The very real question this situation gives rise to is that in the hell do we do with people who just hate? And I don't mean hate like "I hate my life", or "I hate these jeans I need new ones", but that deep and unfathomable hate of the truly angry.
Most likely the solution will have to do with undermining the fundamentalist mind-set that bolsters these type of characters, and the movements they spawn, because direct confrontation will simply escalate the very violence and hate we're trying to overcome.

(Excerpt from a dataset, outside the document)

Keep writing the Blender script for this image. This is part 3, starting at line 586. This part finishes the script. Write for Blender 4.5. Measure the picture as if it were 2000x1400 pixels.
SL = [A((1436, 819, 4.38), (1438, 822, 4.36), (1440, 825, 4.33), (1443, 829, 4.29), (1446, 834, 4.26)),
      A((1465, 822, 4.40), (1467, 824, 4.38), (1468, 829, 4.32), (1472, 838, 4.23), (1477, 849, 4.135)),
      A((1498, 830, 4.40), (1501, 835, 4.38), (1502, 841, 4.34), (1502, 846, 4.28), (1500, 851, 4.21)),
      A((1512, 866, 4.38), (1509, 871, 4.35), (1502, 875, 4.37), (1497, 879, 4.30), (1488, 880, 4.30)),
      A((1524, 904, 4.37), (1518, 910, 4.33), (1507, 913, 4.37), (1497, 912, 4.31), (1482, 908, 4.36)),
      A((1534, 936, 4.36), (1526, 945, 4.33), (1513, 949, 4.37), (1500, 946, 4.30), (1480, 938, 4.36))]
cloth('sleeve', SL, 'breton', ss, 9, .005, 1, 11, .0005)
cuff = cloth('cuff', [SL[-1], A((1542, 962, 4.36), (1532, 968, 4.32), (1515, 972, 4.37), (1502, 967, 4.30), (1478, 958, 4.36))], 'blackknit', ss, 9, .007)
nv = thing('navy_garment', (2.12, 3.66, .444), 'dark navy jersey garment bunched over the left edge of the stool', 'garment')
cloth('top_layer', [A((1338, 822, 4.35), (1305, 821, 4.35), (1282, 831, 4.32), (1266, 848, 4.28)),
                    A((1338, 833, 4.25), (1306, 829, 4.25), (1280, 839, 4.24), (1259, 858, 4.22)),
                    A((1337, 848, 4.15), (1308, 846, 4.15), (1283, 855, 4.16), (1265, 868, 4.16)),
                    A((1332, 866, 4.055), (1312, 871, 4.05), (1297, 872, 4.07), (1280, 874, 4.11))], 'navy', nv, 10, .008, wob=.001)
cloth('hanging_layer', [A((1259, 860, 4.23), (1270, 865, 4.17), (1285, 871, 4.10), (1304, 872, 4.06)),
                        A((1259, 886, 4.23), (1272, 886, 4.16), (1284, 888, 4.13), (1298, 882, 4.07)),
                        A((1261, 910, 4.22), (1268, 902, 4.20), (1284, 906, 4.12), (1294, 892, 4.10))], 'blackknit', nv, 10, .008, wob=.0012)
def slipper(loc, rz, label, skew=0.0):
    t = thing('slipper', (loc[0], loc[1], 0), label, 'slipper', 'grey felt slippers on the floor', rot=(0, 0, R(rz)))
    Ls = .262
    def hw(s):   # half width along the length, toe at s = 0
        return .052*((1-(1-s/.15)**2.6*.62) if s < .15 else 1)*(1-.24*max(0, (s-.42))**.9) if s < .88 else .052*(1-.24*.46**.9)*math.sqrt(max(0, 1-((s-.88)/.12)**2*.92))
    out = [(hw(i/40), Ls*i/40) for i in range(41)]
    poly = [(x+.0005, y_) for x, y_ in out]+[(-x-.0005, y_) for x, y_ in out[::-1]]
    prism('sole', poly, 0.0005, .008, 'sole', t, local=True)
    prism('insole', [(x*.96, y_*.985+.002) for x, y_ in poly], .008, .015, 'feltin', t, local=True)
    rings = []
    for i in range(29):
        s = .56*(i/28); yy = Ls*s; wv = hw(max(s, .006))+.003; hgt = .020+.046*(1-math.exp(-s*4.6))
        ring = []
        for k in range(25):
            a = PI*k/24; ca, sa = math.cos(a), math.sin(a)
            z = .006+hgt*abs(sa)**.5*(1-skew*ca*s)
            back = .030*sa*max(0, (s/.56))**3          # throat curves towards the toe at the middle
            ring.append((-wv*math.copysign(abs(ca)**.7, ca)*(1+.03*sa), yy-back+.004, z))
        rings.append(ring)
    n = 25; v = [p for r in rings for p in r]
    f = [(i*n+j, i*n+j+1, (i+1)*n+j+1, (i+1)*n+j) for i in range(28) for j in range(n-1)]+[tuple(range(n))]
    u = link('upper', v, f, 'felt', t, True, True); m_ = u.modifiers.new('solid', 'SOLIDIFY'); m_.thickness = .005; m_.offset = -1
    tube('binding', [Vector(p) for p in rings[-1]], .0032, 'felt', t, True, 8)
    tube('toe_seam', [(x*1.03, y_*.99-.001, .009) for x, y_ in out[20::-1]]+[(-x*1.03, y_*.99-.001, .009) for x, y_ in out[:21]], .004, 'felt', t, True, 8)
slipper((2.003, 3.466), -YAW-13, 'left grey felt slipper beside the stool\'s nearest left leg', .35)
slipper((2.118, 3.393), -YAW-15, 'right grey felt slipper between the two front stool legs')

It is remotely possible that the solution involves letting the haters implode, as Hansonism did here in Australia, but someone like Bin Laden is substantially smarter than her and her corrupt followers.
To be honest, I'm thinking seriously about putting this type of problem in the 'long-term solution' box, which is of course one level up from the 'too hard'.
A large part of my despair about this problem is that the Right seems to think that really nailing these people will solve the problem. But surely this makes the Right just as dangerous as the extremists they're trying to eliminate, I mean, look at the body-count in Iraq, or Chechnya.
And for the life of me I can't find any good alternative from any Left-leaning thinkers, except for demands for the Right to wait and think about who they're going to bring force against. Demands that become increasingly shrill as the Right gets a head of steam up.
In the meantime though, I'm planning to start indoctrinating people in something other than the types of hateful bile we're seeing in the streets these days. Its ironic that Russell ran his most recent column because he effectively nicked my next gag, but hey, if you couldn't see that one coming you'd have to wonder. So I'll run with it anyway.
My main problem to get some good indoctrination going is of course money, but I think I have a solution. So any concerned people out there can, and should send me cash to help in the establishment of AFF, the AntiFundy Fund. We're planning a big rally, and your cash is guaranteed to only be spent making people relaxed, comfortable and happy.
Especially me. So I'll keep you posted.